BALCA Puts Kellogg and PERM Back in the News

Rating: 3 votes, 5.00 average.

In a recent cases, BALCA issued an interesting decision based on a Kelogg analysis.


In Agma Systems, LLC, 2009-PER-132, the Employer refused to put the "Magic Language" on the PERM application. The language, "Employer will accept any suitable combination of education, training or experience," is required when the alien is working for the employer and only qualifies because of alternative requirements.


The history of the Kellogg quandry rose out of the DOL's displeasure with overly-broad or inappropriate alternative requirements that seemed tailored to the alien. In PERM, which seeks to streamline the application process and reduce it to its lowest, common denominators, the whole issue of Kellogg seemed to disappear when the PERM Rule was issued, simply requiring Employers to put the Magic Language on the PERM Form.


In the first few years after PERM (since March, 2005), Employers ran afoul of the rule, when they failed to put the language on the form, partly because there was no place on the form to put the language, and partly because they did not understand the rule which did not appear in the instructions on the form. As a result, DOL has now included a special place to put the Magic Language on the new PERM form 9089, although the form has not yet been placed into use.


Getting back to more recent developments, today's case of interest is Agma Systems, LLC, 2009-PER-132, August 6, 2009. This case goes right to the heart of the matter. The Employer questioned the appropriateness of the language and challenged its precise meaning. In other words, according to the Employer, the Magic Language is very imprecise, and defines only in vague, overly broad terms, the minimum requirements of the employer, as if any combination of education, training or experience might be acceptable.

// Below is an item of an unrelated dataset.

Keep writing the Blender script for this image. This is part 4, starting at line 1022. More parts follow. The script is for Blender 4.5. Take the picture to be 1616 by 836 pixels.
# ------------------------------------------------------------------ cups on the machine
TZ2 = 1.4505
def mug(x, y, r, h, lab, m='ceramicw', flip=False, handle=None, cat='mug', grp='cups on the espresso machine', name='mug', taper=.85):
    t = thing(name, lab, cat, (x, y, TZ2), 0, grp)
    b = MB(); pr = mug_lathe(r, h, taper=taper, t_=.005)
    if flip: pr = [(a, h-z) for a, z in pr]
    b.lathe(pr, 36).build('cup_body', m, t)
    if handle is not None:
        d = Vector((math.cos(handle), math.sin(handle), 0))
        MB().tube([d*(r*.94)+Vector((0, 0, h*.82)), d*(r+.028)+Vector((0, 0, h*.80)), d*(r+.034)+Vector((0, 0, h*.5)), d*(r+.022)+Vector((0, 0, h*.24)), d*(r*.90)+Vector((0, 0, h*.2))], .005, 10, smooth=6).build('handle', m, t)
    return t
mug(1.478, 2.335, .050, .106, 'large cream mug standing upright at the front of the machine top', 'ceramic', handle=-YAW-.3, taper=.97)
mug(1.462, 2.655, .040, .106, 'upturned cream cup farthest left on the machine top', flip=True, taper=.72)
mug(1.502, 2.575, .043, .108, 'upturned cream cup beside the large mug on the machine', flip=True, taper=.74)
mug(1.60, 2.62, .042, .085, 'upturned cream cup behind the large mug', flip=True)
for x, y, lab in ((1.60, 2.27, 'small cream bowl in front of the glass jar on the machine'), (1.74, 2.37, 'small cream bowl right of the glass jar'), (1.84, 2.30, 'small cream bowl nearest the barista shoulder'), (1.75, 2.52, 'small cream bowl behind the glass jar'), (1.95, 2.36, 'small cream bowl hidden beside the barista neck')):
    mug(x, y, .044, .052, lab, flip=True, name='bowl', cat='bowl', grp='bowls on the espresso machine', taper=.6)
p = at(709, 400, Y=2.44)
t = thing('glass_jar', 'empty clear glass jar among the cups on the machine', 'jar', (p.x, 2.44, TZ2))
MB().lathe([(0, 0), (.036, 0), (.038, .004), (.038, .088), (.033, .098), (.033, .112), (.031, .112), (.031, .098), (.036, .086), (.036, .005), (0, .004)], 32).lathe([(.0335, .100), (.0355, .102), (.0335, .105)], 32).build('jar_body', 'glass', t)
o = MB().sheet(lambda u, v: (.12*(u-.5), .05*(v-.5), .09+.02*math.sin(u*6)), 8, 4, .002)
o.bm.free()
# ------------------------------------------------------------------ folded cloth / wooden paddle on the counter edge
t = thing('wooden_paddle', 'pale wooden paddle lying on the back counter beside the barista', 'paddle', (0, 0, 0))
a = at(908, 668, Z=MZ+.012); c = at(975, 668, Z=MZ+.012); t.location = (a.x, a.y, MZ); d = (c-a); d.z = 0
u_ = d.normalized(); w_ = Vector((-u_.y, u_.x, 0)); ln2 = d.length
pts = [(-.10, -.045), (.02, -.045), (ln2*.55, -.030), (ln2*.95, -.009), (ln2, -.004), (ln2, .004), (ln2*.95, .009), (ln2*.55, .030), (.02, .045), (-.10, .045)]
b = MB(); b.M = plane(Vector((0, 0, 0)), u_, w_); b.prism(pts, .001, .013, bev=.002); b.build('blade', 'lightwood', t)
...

In Agma,  the Employer actually stated that the Magic Language is wishy-washy and therefore inappropriate. For those who do not know the meaning of "wishy-washy," a quick lookup in Google produces the following definition:  "Thin and watery, as tea or soup; insipid. Lacking in strength of character or purpose; ineffective." Indeed, veteran practitioners have probably wondered from time to time about the exact meaning of this phrase.


The Employer, being a computer systems company, applied pragmatism to the situation and argued that the requirements, although stated in the alternative, were so fundamental and basic to the profession, that a generalized, vague statement about "any combination of education, training or experience" would be inaccurate and inappropriate to put on the form.


The Board reviewed the arguments of the employer and after reflecting on the famous Kellogg decision (1994-INA-465), February 2, 1998), stated that, "the essence of that decision was to prevent an employer from tailoring alternative requirements, which were substantially different from the primary job requirements, to the alien's specific qualifications."


Finding the main requirements and the alternative requirements "nearly identical," the Board held that the Employer's application did not violate the regulations by failing to include the Kellogg language, and therefore was reversed.